I was less than impressed. It looked like one of my guitars but it just wasn’t right. I have a friend who is famous for saying “That’s a whole lot a ‘Sumpthin Ain’t Right’” and I couldn’t agree more.

First off the computer program didn’t match the template exactly so there was some significant sanding that needed to be done. I understand that this is correctable but it’s also a time consuming task. However, once the program is right it will always be right so it could be time well invested. But the real issue was the center line and the neck pocket. They just didn’t feel right when the guitar was done. Maybe it was psychological because I knew it was cut by a CNC but either way the guitar just didn’t have the “Mojo Factor”.

A final issue was the tremendous amount of “tear out” from the wood. Large chunks of wood were basically ripped out of the wood and required some serious sanding. There were even some spots where I had to fill in holes with wood filler to get them level. I would like to say I was disappointed but I wasn’t, this was exactly what I expected from a CNC machine.

A computer can do things more efficiently and quickly than a human being and can do them consistently for greater periods of time but a computer does not have craftsmanship or skill. 

I soon realized why doing things by hand produces a much better guitar than a computer ever could.
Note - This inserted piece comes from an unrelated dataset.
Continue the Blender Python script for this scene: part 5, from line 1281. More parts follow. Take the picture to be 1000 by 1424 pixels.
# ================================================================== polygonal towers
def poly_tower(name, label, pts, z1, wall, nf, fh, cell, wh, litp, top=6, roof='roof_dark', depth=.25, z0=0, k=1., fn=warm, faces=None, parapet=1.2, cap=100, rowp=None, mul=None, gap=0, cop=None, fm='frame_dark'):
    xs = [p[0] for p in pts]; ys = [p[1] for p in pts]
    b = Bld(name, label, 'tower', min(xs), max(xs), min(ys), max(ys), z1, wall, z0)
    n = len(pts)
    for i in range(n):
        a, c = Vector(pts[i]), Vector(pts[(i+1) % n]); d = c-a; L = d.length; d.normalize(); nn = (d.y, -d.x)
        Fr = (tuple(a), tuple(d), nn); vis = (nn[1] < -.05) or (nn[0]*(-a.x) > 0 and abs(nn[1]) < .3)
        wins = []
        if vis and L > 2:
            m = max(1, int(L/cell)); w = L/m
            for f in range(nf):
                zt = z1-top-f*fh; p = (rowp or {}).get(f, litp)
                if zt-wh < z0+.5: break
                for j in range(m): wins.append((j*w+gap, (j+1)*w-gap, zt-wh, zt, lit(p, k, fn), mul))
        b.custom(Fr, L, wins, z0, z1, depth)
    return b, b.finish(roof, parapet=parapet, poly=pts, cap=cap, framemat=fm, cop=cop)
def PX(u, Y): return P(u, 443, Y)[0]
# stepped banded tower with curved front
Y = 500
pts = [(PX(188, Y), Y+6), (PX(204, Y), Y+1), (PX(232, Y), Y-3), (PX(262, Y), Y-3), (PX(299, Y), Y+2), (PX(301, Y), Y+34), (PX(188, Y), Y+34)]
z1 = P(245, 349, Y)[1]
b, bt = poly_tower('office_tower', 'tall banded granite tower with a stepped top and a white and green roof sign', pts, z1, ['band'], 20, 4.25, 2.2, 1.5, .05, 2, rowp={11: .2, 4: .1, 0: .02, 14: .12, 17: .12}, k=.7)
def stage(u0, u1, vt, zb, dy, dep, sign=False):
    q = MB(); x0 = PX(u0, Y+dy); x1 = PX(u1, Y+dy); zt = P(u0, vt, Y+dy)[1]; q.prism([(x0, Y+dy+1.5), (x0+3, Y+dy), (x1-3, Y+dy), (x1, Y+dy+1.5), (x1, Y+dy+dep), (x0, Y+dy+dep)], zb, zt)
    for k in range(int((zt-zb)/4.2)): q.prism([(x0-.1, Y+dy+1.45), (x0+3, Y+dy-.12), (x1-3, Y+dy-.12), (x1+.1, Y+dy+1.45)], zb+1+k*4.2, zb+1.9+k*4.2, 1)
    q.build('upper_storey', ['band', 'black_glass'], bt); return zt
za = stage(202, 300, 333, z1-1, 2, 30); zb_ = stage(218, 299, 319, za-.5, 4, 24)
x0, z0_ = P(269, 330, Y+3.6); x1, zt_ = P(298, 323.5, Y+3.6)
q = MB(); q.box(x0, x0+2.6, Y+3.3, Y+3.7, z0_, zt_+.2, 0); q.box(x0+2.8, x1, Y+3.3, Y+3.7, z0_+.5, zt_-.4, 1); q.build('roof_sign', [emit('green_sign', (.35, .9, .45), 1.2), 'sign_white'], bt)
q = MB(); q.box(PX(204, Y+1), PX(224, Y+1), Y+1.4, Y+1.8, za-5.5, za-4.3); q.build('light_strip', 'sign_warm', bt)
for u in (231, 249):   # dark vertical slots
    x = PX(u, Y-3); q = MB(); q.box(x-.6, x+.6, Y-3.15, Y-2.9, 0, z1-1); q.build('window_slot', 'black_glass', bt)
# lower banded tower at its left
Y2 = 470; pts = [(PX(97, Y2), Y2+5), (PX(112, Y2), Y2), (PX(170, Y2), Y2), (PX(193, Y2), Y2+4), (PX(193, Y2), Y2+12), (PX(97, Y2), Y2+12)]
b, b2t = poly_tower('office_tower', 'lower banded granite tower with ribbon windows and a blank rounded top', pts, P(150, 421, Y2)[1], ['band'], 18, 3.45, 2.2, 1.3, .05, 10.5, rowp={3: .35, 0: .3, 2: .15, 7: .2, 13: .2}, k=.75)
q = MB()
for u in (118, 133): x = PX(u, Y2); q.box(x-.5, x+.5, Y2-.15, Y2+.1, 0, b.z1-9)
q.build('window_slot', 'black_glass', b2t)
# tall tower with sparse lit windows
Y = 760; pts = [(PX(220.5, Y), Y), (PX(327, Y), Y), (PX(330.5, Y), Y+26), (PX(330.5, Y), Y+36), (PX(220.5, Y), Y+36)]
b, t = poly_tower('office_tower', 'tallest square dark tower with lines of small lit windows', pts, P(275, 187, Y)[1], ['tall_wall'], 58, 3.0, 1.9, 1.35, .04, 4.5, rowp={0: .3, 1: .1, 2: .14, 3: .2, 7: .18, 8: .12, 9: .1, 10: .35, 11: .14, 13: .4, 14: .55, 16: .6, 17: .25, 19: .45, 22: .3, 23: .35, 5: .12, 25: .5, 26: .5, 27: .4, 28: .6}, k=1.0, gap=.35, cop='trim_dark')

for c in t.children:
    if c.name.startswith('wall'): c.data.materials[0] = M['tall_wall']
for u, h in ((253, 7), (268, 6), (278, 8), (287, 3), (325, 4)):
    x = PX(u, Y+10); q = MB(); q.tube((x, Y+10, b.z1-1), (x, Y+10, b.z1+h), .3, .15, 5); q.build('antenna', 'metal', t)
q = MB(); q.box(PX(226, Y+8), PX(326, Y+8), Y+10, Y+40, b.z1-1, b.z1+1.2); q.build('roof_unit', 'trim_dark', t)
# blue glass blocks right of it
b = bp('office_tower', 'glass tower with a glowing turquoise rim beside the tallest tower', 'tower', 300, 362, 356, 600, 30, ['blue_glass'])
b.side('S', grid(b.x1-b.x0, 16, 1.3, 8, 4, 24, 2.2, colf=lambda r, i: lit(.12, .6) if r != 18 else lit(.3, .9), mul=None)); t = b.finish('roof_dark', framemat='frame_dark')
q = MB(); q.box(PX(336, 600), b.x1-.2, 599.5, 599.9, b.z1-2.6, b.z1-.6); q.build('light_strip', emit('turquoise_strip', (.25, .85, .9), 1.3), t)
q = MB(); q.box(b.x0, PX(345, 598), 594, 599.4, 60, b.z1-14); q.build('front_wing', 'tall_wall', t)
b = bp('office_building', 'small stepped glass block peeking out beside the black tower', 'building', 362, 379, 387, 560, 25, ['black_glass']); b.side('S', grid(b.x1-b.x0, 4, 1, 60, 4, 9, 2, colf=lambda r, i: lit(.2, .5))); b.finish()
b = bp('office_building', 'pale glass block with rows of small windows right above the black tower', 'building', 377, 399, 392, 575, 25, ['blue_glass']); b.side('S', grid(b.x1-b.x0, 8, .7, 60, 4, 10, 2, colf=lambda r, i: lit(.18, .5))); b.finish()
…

It’s the wood. Every piece of wood is different.

 It’s not just enough to say that every species of wood adds different characteristics to the natural tone balance. I mean every piece of the same species of wood is different. Some pieces of wood are a dream to work with and some are not. Some woods were quite content before we came along and started drilling cutting and shaping and they do not want to get with the program so they chip and tear and are extremely sensitive.

I recently cut a batch of 10 maple neck blanks. Out of the 10 there were 2 extremely difficult pieces of wood to deal with. On these two particular pieces the router bit wanted to run and it seemed to want to want to chip out on every cut. There were soft spots in the wood and extremely dense spots in the wood and this made cutting the headstock contours a nightmare.  Like I said they were 2 difficult pieces to deal with, however those pieces usually make great guitars so they are worth the extra effort.

The way to compensate for the difficulty is by making smaller cuts and creating escape channels that give the wood more room to allow the chips to fly out without digging into the soft wood or bogging down on the denser parts. It’s a simple answer that a craftsman can adjust easily as soon as the problem begins but a machine cannot understand this problem or compensate for it so you just get tremendous amounts of tear out and stressed center lines.

I knew that CNC wasn’t for me but I still had the task of being more efficient. The answer that I got was from an old world cabinet maker who worked for 30 years making custom cabinets by hand. He taught me a better way to organize my production schedule by using production tracking sheets and I reorganized my shop to be much more production efficient.

There is a tremendous difference between mass production and efficient production. Mass production turns out product in bulk as quickly as possible, efficient production makes the best possible use of a craftsman’s skill. It’s not as fast as a computer but let’s face it, some things are worth waiting for.